The seventh and final event in the Drawdown: Book to Action Climate Series culminated in a project focusing on community composting.

The series, hosted by Cook Inletkeeper and KenaiChange, has now hosted seven meetings over the last six months. Each meeting has used the book “Drawdown: The Most Comprehensive Plan Ever Proposed to Reverse Global Warming” as a jumping off point for community members to discuss and brainstorm local solutions to climate change.

At their last meeting on Oct. 15, the group went over their top ideas for local solutions, including a solarize the central peninsula initiative, community composting, embracing carpooling technology, planting trees in public spaces, capturing methane gas from local landfills, an energy audit of borough buildings and other projects that seek to lower greenhouse gas emissions at the local level.
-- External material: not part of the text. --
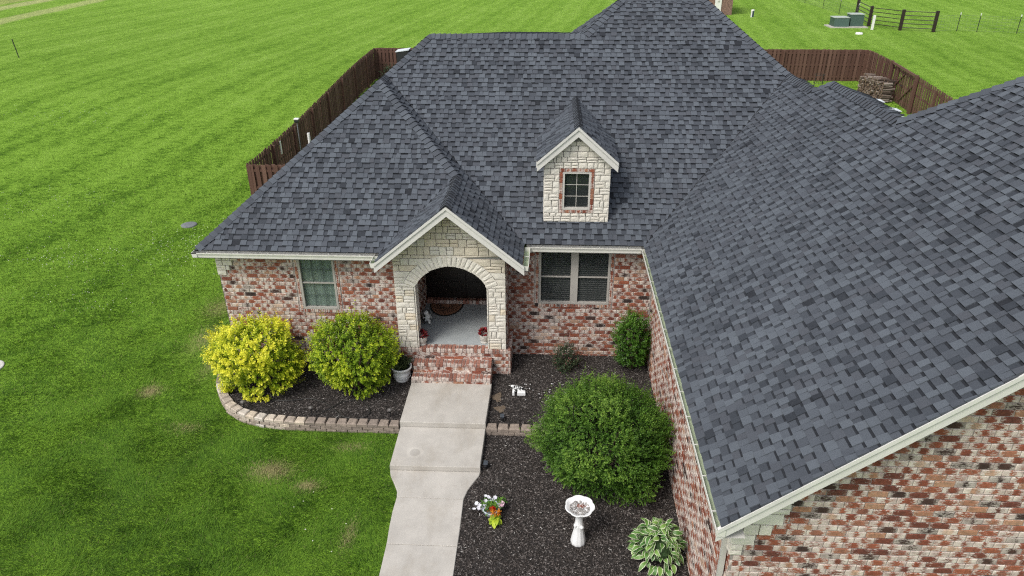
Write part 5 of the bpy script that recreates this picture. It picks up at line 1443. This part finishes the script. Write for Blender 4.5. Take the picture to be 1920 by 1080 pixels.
one("nose", ell_vf((-3.10, 15.895, PZ + .35), (.016, .014, .012), 8, 5), MT['black'], dg, smooth=True)

# doormat ---------------------------------------------------------------------------------
dmx, dmy = -2.72, 17.13
mat_ = empty("doormat", (dmx, dmy, PZ), "half round brown doormat with a black sunburst before the front door", "doormat")
def halfdisc(rx, ry, z0, z1, n=28):
    v = [(dmx, dmy, z0), (dmx, dmy, z1)]; f = []
    for k in range(n + 1):
        a = pi + pi * k / n; v += [(dmx + rx * cos(a), dmy + ry * sin(a), z0), (dmx + rx * cos(a), dmy + ry * sin(a), z1)]
    for k in range(n): b = 2 + 2 * k; f += [(1, b + 1, b + 3), (b, b + 2, b + 3, b + 1)]
    f.append((0, 1, 3, 2)); f.append((0, 2 * n + 2, 2 * n + 3, 1)); return v, f
one("border", halfdisc(.46, .66, PZ + .001, PZ + .012), MT['mat_k'], mat_)
one("pile", halfdisc(.42, .60, PZ + .012, PZ + .017), MT['mat_b'], mat_)
A_ = Acc()
for k in range(1, 19):
    a = pi + pi * k / 19; p = Vector((dmx + .16 * cos(a), dmy + .23 * sin(a), PZ + .018)); q = Vector((dmx + .38 * cos(a), dmy + .55 * sin(a), PZ + .018)); v, f = bar_vf(p, q, .014, .004); A_.add(v, f)
for R0 in (.14,):
    for k in range(12):
        a0, a1 = pi + pi * k / 12, pi + pi * (k + 1) / 12; v, f = bar_vf((dmx + R0 * cos(a0), dmy + R0 * 1.43 * sin(a0), PZ + .018), (dmx + R0 * cos(a1), dmy + R0 * 1.43 * sin(a1), PZ + .018), .012, .004); A_.add(v, f)
A_.obj("sunburst", MT['mat_k'], mat_, (dmx, dmy - .3, PZ + .017))

# flower planter in the bed ---------------------------------------------------------------
fc = (-.98, 10.26, -.145)
fp = empty("flower_planter", fc, "round pale blue grey pot of white and pink petunias lying in the mulch", "flower pot")
A_ = Acc(); A_.sm = True; v, f = lathe_vf([(0, 0), (.12, 0), (.15, .08), (.165, .17), (.168, .185), (.145, .19), (.135, .17), (.12, .10), (0, .09)], 28, (0, 0, 0))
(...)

“It sounds like a big task, but it’s really about making climate change — which seems unsolvable and daunting — into something we can actually take action to make our communities healthier and more vibrant and sustainable,” Kaitlin Vadla, Kenai regional director for Cook Inletkeeper said at the meeting.

Each of the group’s meetings have been divided into different topics like food and agriculture, transportation, land use, energy and others. Kaitlin Vadla, Kenai regional director for Cook Inletkeeper, said that numerous ideas for solutions have come out of the series.

At the Oct. 15 meeting, community members voted for the project they wanted to tackle first. Community composting won the crowd.

The event’s organizers discussed where composting is already happening at a local level, with waste from Salmonfest and Kenai Riverfest being composted along with wood chips and salmon carcasses every summer.

Event participants said restaurant owners who typically toss large amounts of food could get involved.

The group will set meeting times to begin organizing a plan forward.